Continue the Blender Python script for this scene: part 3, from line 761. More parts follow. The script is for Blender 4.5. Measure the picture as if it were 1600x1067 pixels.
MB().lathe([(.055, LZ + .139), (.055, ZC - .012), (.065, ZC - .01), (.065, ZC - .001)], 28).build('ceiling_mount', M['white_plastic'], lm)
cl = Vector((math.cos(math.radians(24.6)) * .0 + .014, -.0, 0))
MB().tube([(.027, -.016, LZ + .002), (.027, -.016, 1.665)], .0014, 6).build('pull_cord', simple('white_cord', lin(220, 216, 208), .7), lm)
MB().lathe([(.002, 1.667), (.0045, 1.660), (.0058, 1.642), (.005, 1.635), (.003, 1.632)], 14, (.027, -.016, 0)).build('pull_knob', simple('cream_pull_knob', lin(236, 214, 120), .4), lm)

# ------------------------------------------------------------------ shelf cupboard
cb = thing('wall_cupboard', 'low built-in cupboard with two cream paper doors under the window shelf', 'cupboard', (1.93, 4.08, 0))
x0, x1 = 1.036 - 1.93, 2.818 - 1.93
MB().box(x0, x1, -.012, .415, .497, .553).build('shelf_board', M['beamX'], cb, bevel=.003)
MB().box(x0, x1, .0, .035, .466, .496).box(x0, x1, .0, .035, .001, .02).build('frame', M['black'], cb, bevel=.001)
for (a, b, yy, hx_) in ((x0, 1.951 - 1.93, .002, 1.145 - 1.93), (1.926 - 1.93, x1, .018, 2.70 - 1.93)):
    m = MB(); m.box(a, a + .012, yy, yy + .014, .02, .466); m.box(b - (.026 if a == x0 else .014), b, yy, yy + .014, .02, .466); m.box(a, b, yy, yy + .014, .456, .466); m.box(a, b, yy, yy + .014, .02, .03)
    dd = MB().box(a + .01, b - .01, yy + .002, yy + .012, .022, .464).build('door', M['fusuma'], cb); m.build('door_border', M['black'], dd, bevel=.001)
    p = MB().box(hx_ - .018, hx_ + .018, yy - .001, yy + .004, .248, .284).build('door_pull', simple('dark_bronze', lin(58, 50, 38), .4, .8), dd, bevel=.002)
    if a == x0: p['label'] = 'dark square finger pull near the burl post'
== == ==
- **Problem**
Each line of the material should be duplicated exactly, please.

- **Output for this exercise**
Continue the Blender Python script for this scene: part 3, from line 761. More parts follow. The script is for Blender 4.5. Measure the picture as if it were 1600x1067 pixels.
MB().lathe([(.055, LZ + .139), (.055, ZC - .012), (.065, ZC - .01), (.065, ZC - .001)], 28).build('ceiling_mount', M['white_plastic'], lm)
cl = Vector((math.cos(math.radians(24.6)) * .0 + .014, -.0, 0))
MB().tube([(.027, -.016, LZ + .002), (.027, -.016, 1.665)], .0014, 6).build('pull_cord', simple('white_cord', lin(220, 216, 208), .7), lm)
MB().lathe([(.002, 1.667), (.0045, 1.660), (.0058, 1.642), (.005, 1.635), (.003, 1.632)], 14, (.027, -.016, 0)).build('pull_knob', simple('cream_pull_knob', lin(236, 214, 120), .4), lm)

# ------------------------------------------------------------------ shelf cupboard
cb = thing('wall_cupboard', 'low built-in cupboard with two cream paper doors under the window shelf', 'cupboard', (1.93, 4.08, 0))
x0, x1 = 1.036 - 1.93, 2.818 - 1.93
MB().box(x0, x1, -.012, .415, .497, .553).build('shelf_board', M['beamX'], cb, bevel=.003)
MB().box(x0, x1, .0, .035, .466, .496).box(x0, x1, .0, .035, .001, .02).build('frame', M['black'], cb, bevel=.001)
for (a, b, yy, hx_) in ((x0, 1.951 - 1.93, .002, 1.145 - 1.93), (1.926 - 1.93, x1, .018, 2.70 - 1.93)):
    m = MB(); m.box(a, a + .012, yy, yy + .014, .02, .466); m.box(b - (.026 if a == x0 else .014), b, yy, yy + .014, .02, .466); m.box(a, b, yy, yy + .014, .456, .466); m.box(a, b, yy, yy + .014, .02, .03)
    dd = MB().box(a + .01, b - .01, yy + .002, yy + .012, .022, .464).build('door', M['fusuma'], cb); m.build('door_border', M['black'], dd, bevel=.001)
    p = MB().box(hx_ - .018, hx_ + .018, yy - .001, yy + .004, .248, .284).build('door_pull', simple('dark_bronze', lin(58, 50, 38), .4, .8), dd, bevel=.002)
    if a == x0: p['label'] = 'dark square finger pull near the burl post'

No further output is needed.